For over 25 years, Heather-jane Robertson’s influence on progressive education discourse in Canada was undeniable. A brilliant writer, insightful debater, and fierce advocate for public education, she also had an absolutely wicked sense of humour.
And she frequently put it to very good use. Few people could eviscerate opposing arguments so skillfully, while leaving the audience in stitches.
Her command of a room full of rapt listeners was remarkable. And her rhetorical flourishes were truly unparalleled. I still reference what I consider a truly brilliant turn of phrase she coined to illustrate the potential of disrupting the neoliberal vision. “Margaret Thatcher maintained that There is No Alternative. But never forget that TINA also stands for This Is Not Acceptable.”
I love that: the reminder that the responsibility and the power to resist what we’ve been told is inevitable is always within our grasp. We just have to look at things in a slightly different way. And keep our standards high.
We first met when I was in grad school. I had sent a folder of research I had done when I was in Washington, D.C. to Heather-jane and Maude Barlow, who were writing a book on the commercialization of public education—Class Warfare. But I didn’t expect her to call when I had finished my thesis to congratulate me. Or to invite me for a drink the next time we were in Toronto at the same time.
Shortly after, she connected me with Bruce Campbell, then Executive Director of CCPA. Bruce, Ed Finn, Heather-jane and I met for what I thought was lunch in Bruce’s office. It turned out to be a job interview—one that Heather-jane, unbeknownst to me, had played a significant role in orchestrating, along with helping to make public education a specific focus for the CCPA.
That was in 1996. I started at the CCPA the following year, as director of the new Education Project. And Heather-jane and I continued to work closely together as the mandate of the Education Project was developed and implemented. She was a prolific contributor too—in addition to Class Warfare and No More Teachers, No More Books, she frequently wrote for Our Schools/Our Selves, which we began publishing in 2000. One special issue was a collection of her columns for Phi Delta Kappan Magazine, so much of which proved prescient to the current education debates.
And her article, ‘The Many Faces of Privatization’, was a masterpiece.
But beyond all this, she became an adviser, a mentor and a friend. I was always in awe of her ability, like a heat-seeking missile, to sense anti-public education narratives, sometimes even before they were fully formed, and destroy them with laser-like precision. More than one debating opponent was reduced to wordless spluttering.
So perhaps it is appropriate that the news of her death left me speechless, unable to process that this person who contributed so much to the CCPA, so much to public education and our understanding of the education debates, so much to my primary research focus, had left us.
At a moment when public education is facing massive upheaval, and as the forces of crisis capitalism threaten to erode this fundamental right, her words come back to me.
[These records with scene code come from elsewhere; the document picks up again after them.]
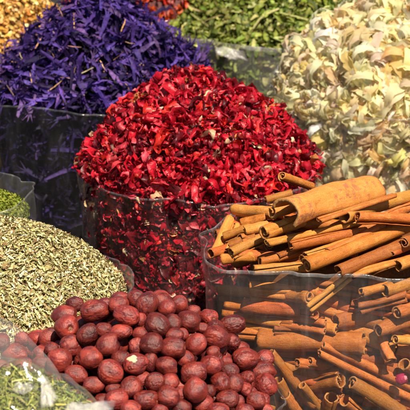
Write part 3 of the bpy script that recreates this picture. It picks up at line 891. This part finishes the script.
def section(style, g):
    """open polyline of the rolled bark, unit radius, in the y-z plane"""
    if style == 'spiral':
        tot = g.uniform(1.35, 1.7) * 2 * PI; n = 40; st = g.uniform(0, 6.28)
        t = np.linspace(0, 1, n)
        r = 0.93 - 0.66 * t ** 1.15; a = st + tot * t
        P = np.stack([r * np.cos(a), r * np.sin(a)], -1)
    elif style == 'tube':
        a = np.linspace(0.2, 2 * PI - 0.05, 34) + g.uniform(0, 6.28)
        r = np.linspace(0.95, 0.80, 34)
        P = np.stack([r * np.cos(a), r * np.sin(a)], -1)
    elif style == 'arc':
        a = np.linspace(math.radians(-14), math.radians(194), 36)
        P = np.stack([0.93 * np.cos(a), 0.93 * np.sin(a)], -1)
    else:                                                  # double scroll
        a = np.radians(np.linspace(-130, 270, 24)); r = np.linspace(0.17, 0.46, 24)
        L = np.stack([-0.48 + r * np.cos(a), r * np.sin(a)], -1)
        R = L[::-1] * [-1, 1]
        P = np.concatenate([L, R])
    return P


def stick_mesh(name, length, rad_, style, mats, seed, bend=0.0, ns=26, th=0.20, rag=0.08, flat=1.0):
    g = np.random.default_rng(seed)
    P = section(style, g)
    if style == 'double': th *= 0.75
    if style == 'arc': th = 0.22
    T = np.gradient(P, axis=0); T /= np.linalg.norm(T, axis=1, keepdims=True)
    Nn = np.stack([T[:, 1], -T[:, 0]], -1)
    n = len(P)
    th_v = th * (1 + 0.25 * np.sin(np.linspace(0, 9, n) + g.uniform(0, 6)))
    taper_in = np.minimum(1, np.minimum(np.arange(n), n - 1 - np.arange(n)) / 2.0 + 0.35)
    O = P + Nn * (th_v * taper_in / 2)[:, None]; I = P - Nn * (th_v * taper_in / 2)[:, None]
    loop = np.concatenate([O, I[::-1]])                 # closed outline
    m = len(loop)
    ph = g.uniform(0, 6.28, 6)
    e0 = g.normal(0, 1, n); e1 = g.normal(0, 1, n)
    sm = lambda e: np.convolve(np.concatenate([e[-3:], e, e[:3]]), np.ones(7) / 7, 'valid')[:n]
    e0, e1 = sm(e0) * rag * 2.2, sm(e1) * rag * 2.2
    e0 = np.concatenate([e0, e0[::-1]]); e1 = np.concatenate([e1, e1[::-1]])
    V = []
    arc = np.linspace(0, 1, n); arc = np.concatenate([arc, arc[::-1]])
    for i in range(ns):
        f = i / (ns - 1)
        x = (f - 0.5) * length
        sc = rad_ * (1 + 0.045 * math.sin(ph[0] + f * 5) + 0.03 * math.sin(ph[1] + f * 13) + 0.015 * math.sin(ph[4] + f * 31))
        rot = 0.25 * math.sin(ph[2] + f * 3.0)
        c_, s_ = math.cos(rot), math.sin(rot)
        wob = 0.035 * np.sin(arc * 9 + ph[3] + f * 4) + 0.025 * np.sin(arc * 21 + ph[5] - f * 9)
        yz = loop * (1 + wob)[:, None]
        y = (yz[:, 0] * c_ - yz[:, 1] * s_) * sc
        z = (yz[:, 0] * s_ + yz[:, 1] * c_) * sc * flat
        xx = np.full(m, x)
        if i == 0: xx = xx + e0 * rad_
        if i == ns - 1: xx = xx + e1 * rad_
        b = bend * length * (4 * f * (1 - f)) * 0.5
        V.append(np.stack([xx, y + b * 0.3, z + b], -1))
    V = np.concatenate(V)
    idx = np.arange(ns * m).reshape(ns, m); nx = np.roll(idx, -1, 1)
    F = [np.stack([idx[:-1], nx[:-1], nx[1:], idx[1:]], -1).reshape(-1, 4)]
    k = np.arange(n - 1)
    for row, flip in ((0, True), (ns - 1, False)):
        q = np.stack([idx[row][k], idx[row][k + 1], idx[row][m - 2 - k], idx[row][m - 1 - k]], -1)
        F.append(q[:, ::-1] if flip else q)
    nbody = len(F[0])
    F = np.concatenate(F)
    mi = np.zeros(len(F), int); mi[nbody:] = 1
    me = mesh_from(name, V, F, mats, True, mi=mi)
    return me


CG = 'rolled cinnamon sticks piled in the right bag'
seed_ = [500]


def stick(p0, p1, r, style, label, mat=None, bend=0.0, roll=None, rag=0.10, flat=1.0, group=CG):
    seed_[0] += 1
    p0, p1 = Vector(p0), Vector(p1)
    L = (p1 - p0).length
    me = stick_mesh('cinnamon_stick', L, r, style, [mat or cm, cm_cut], seed_[0], bend, rag=rag, flat=flat)
    o = link('cinnamon_stick', me)
    x = (p1 - p0).normalized()
    up = Vector((0, 0, 1)); y = up.cross(x).normalized(); z = x.cross(y)
    M = Matrix((x, y, z)).transposed()
    if roll is None: roll = random.uniform(-0.5, 0.5) if style == 'double' else random.uniform(0, 6.28)
    o.location = (p0 + p1) / 2
    o.rotation_euler = (M @ Matrix.Rotation(roll, 3, 'X')).to_euler()
    tag(o, label, 'cinnamon stick', group)
    return o


# x0,y0 -> x1,y1 in photo pixels, diameter px, lift above the heap at both ends (m), style, material, label
TOPS = [
    (234, 210, 274, 213, 15, 0.006, 0.006, 'spiral', cm_pale, 'short pale cinnamon stick lying level at the upper left of the pile'),
    (271, 212, 306, 202, 17, 0.014, 0.016, 'spiral', cm_pale, 'grooved cinnamon stick poking out of the mouth of the big bark piece'),
    (264, 232, 302, 219, 17, 0.012, 0.012, 'spiral', cm, 'stubby cinnamon stick below the mouth of the big bark piece'),
    (245, 231, 268, 226, 13, 0.004, 0.003, 'spiral', cm_pale, 'short cinnamon stick end tucked left of the stubby one'),
    (238, 261, 270, 246, 16, 0.012, 0.010, 'spiral', cm, 'cinnamon stick with a dark scroll end at the lower left near the rim'),
    (231, 253, 262, 238, 14, 0.002, 0.002, 'spiral', cm_pale, 'cinnamon stick just behind the dark scroll end at the lower left'),
    (267, 243, 360, 221, 13, 0.010, 0.008, 'double', cm, 'long smooth cinnamon stick crossing the pile under the big bark'),
    (290, 246, 366, 231, 10, 0.002, 0.002, 'tube', cm_red, 'thin reddish cinnamon stick below the long smooth one'),
    (305, 256, 352, 240, 9, 0.003, 0.002, 'tube', cm_pale, 'slender yellow cinnamon stick end above the rough long one'),
    (307, 266, 414, 223, 17, 0.012, 0.014, 'spiral', cm_red, 'long rough reddish cinnamon stick slanting up to the right edge'),
    (338, 272, 407, 243, 14, 0.003, 0.010, 'tube', cm, 'cinnamon stick lying just below the long rough one'),
    (352, 274, 407, 258, 12, 0.000, 0.006, 'double', cm, 'lowest right cinnamon stick above the bag rim'),
    (358, 217, 418, 220, 14, 0.018, 0.016, 'spiral', cm_red, 'brown cinnamon stick with an open end pointing left at the right edge'),
    (319, 220, 394, 195, 10, 0.020, 0.022, 'double', cm, 'narrow cinnamon stick along the lower side of the big bark'),
    (344, 217, 418, 194, 14, 0.008, 0.010, 'tube', cm_pale, 'smooth pale cinnamon stick running behind the open brown one to the right edge'),
    (385, 217, 420, 203, 11, 0.006, 0.006, 'tube', cm, 'cinnamon stick at the right edge between the smooth pale and the open brown ones'),
    (282, 176, 312, 187, 10, 0.020, 0.014, 'spiral', cm, 'thin cinnamon stick sticking up behind the big bark against the red heap'),
    (266, 200, 292, 193, 9, 0.010, 0.010, 'spiral', cm, 'small cinnamon stick end above the mouth of the big bark'),
    (254, 270, 307, 266, 11, 0.002, 0.000, 'tube', cm_pale, 'flat pale cinnamon piece cut square just above the front rim'),
    (260, 262, 308, 251, 9, -0.003, -0.003, 'tube', cm_red, 'dark red cinnamon stick in the shaded gap above the flat pale piece'),
    (328, 252, 384, 226, 9, 0.005, 0.007, 'tube', cm, 'broken cinnamon splinter in the middle right of the pile'),
    (230, 219, 215, 252, 10, -0.001, -0.004, 'tube', cm_pale, 'outermost left cinnamon stick leaning under the film'),
    (238, 221, 228, 252, 10, 0.001, -0.003, 'tube', cm_pale, 'pale cinnamon stick leaning second from the left film edge'),
    (224, 237, 250, 227, 12, 0.000, 0.000, 'spiral', cm, 'cinnamon stick slanting behind the two leaning ones at the left film'),
    (229, 247, 256, 237, 13, -0.002, 0.000, 'spiral', cm_red, 'shaded cinnamon stick end between the leaning ones and the dark scroll end'),
    (242, 224, 266, 218, 11, 0.000, 0.002, 'tube', cm_red, 'brown cinnamon stick under the short pale level one'),
    (222, 259, 254, 256, 11, -0.003, -0.003, 'tube', cm, 'cinnamon stick lying low in the left corner of the rim'),
    (404, 243, 420, 236, 12, 0.004, 0.004, 'spiral', cm, 'cinnamon stub at the right edge below the rough long stick'),
    (284, 222, 345, 226, 12, -0.004, -0.004, 'tube', cm_red, 'shaded cinnamon stick below the mouth of the bark'),
    (278, 257, 335, 236, 10, -0.005, -0.004, 'tube', cm_red, 'dark cinnamon stick deep in the middle gap'),
    (398, 266, 432, 252, 13, -0.004, 0.0, 'tube', cm, 'cinnamon stick lowest at the right edge just over the rim'),
    (390, 252, 424, 240, 12, -0.003, 0.0, 'double', cm_red, 'cinnamon stick in the lower right corner of the pile'),
]
def at_y(px, py, y):
    d = ray(px, py)
    return CAM + d * ((y - CAM[1]) / d[1])


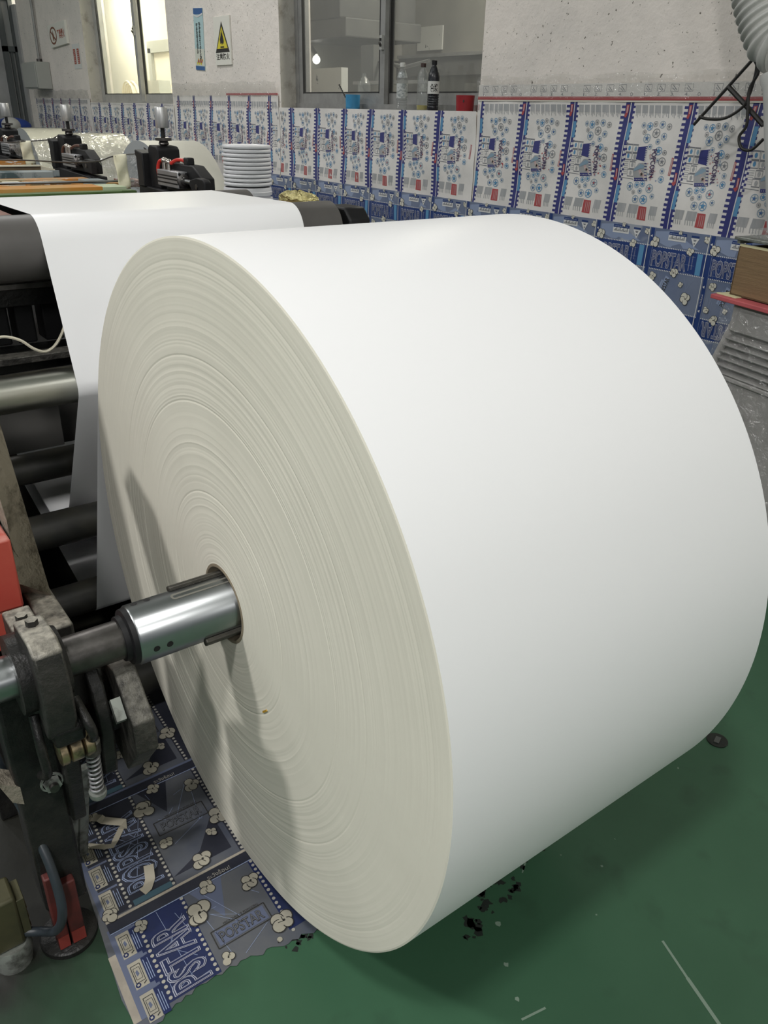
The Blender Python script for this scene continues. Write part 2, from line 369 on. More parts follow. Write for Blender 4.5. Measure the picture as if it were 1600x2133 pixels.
class Print:
    """flat artwork on a surface: 2D shapes placed by fn(u, v, layer)"""
    def __init__(s, mb, fn, clip=None): s.mb = mb; s.fn = fn; s.clip = clip
    def ok(s, pts):
        if s.clip is None: return True
        return all(s.clip(*p) for p in pts)
    def poly(s, pts, m, l=1):
        if s.ok(pts): s.mb.poly([s.fn(u, v, l) for u, v in pts], m)
    def rect(s, u0, u1, v0, v1, m, l=1, nu=1, nv=1):
        if s.clip is None or (s.ok([(u0, v0), (u1, v1)])):
            s.mb.grid(lambda a, b: s.fn(u0 + (u1 - u0) * a, v0 + (v1 - v0) * b, l), nu, nv, m)
    def disc(s, u, v, r, m, l=1, n=16, rv=None):
        rv = rv or r
        s.poly([(u + r * cos(2 * PI * k / n), v + rv * sin(2 * PI * k / n)) for k in range(n)], m, l)
    def ring(s, u, v, r, w, m, l=1, n=18, rv=None):
        k = (rv or r) / r
        if not s.ok([(u - r, v - r * k), (u + r, v + r * k)]): return
        vs = []
        for i in range(n):
            t = 2 * PI * i / n
            vs += [s.fn(u + r * cos(t), v + r * k * sin(t), l), s.fn(u + (r - w) * cos(t), v + (r - w) * k * sin(t), l)]
        s.mb.add(vs, [(2 * i, 2 * ((i + 1) % n), 2 * ((i + 1) % n) + 1, 2 * i + 1) for i in range(n)], m)
    def star(s, u, v, r, m, l=1, rot=PI / 2, k=1., q=.42):
        c = [(u, v)]
        pts = [(u + (r if i % 2 == 0 else r * q) * cos(rot + PI * i / 5), v + (r if i % 2 == 0 else r * q) * sin(rot + PI * i / 5) * k) for i in range(10)]
        if s.ok(pts): s.mb.add([s.fn(*p, l) for p in c + pts], [(0, 1 + i, 1 + (i + 1) % 10) for i in range(10)], m)
    def line(s, a, b, w, m, l=1, n=1):
        du, dv = b[0] - a[0], b[1] - a[1]; h = math.hypot(du, dv) or 1; ou, ov = -dv / h * w / 2, du / h * w / 2
        for i in range(n):
            t0, t1 = i / n, (i + 1) / n
            p, q = (a[0] + du * t0, a[1] + dv * t0), (a[0] + du * t1, a[1] + dv * t1)
            s.poly([(p[0] + ou, p[1] + ov), (q[0] + ou, q[1] + ov), (q[0] - ou, q[1] - ov), (p[0] - ou, p[1] - ov)], m, l)
    def frame(s, u0, u1, v0, v1, w, m, l=1):
        for a, b in (((u0, v0), (u1, v0)), ((u1, v0), (u1, v1)), ((u1, v1), (u0, v1)), ((u0, v1), (u0, v0))): s.line(a, b, w, m, l)
    def text(s, body, o, du, dv, length, height, m, l=1, off=0., shear=0.):
        vs0, _ = glyphs(body); vs, fs = glyphs(body, off)
        if not vs0: return
        x0, x1 = min(p[0] for p in vs0), max(p[0] for p in vs0); y0, y1 = min(p[1] for p in vs0), max(p[1] for p in vs0)
        out = []
        for x, y in vs:
            a = (x - x0) / (x1 - x0) * length; b = (y - y0) / (y1 - y0) * height; a += shear * b
            out.append((o[0] + du[0] * a + dv[0] * b, o[1] + du[1] * a + dv[1] * b))
        if s.clip and not all(s.clip(*p) for p in out): return
        s.mb.add([s.fn(u, v, l) for u, v in out], fs, m)
    def popcorn(s, u, v, r, m, l=2, seed=0, out='ink', k=1.):
        R = random.Random(seed); n = 4
        bl = [(u + r * .52 * cos(2 * PI * i / n + R.random()), v + r * .52 * sin(2 * PI * i / n + R.random()) * k, r * R.uniform(.42, .6)) for i in range(n)]
        for i, (a, b, q) in enumerate(bl): s.disc(a, b, q + r * .09, out, l + .4 * i, 14, (q + r * .09) * k); s.disc(a, b, q, m, l + .2 + .4 * i, 14, q * k)
        s.disc(u, v, r * .42, m, l + 1.7, 12, r * .42 * k)
        for i in range(2):
            a = R.random() * 6.28; s.line((u, v), (u + r * .5 * cos(a), v + r * .5 * sin(a) * k), r * .07, out, l + 2)
        s.disc(u + r * .1, v + r * .05, r * .13, out, l + 2, 6)
    def popstar(s, o, du, dv, length, height, ml, mm, l=2):
        """tall outlined display lettering"""
        s.text('POPSTAR', o, du, dv, length, height, ml, l, .042)
        s.text('POPSTAR', o, du, dv, length, height, mm, l + 1, .004)
        s.text('POPSTAR', o, du, dv, length, height, 'lettermid2', l + 2, -.018)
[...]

This is not acceptable. Heather-jane knew it then. We know it now.
On behalf of the staff of the CCPA, from coast to coast to coast, I extend our deepest condolences to Heather-jane’s family, her loved ones, her children and grandchildren, for their loss, and our profound appreciation for the relentless determination, wordsmithing talents, and silver-tongued eloquence of such an uncompromising advocate for public education.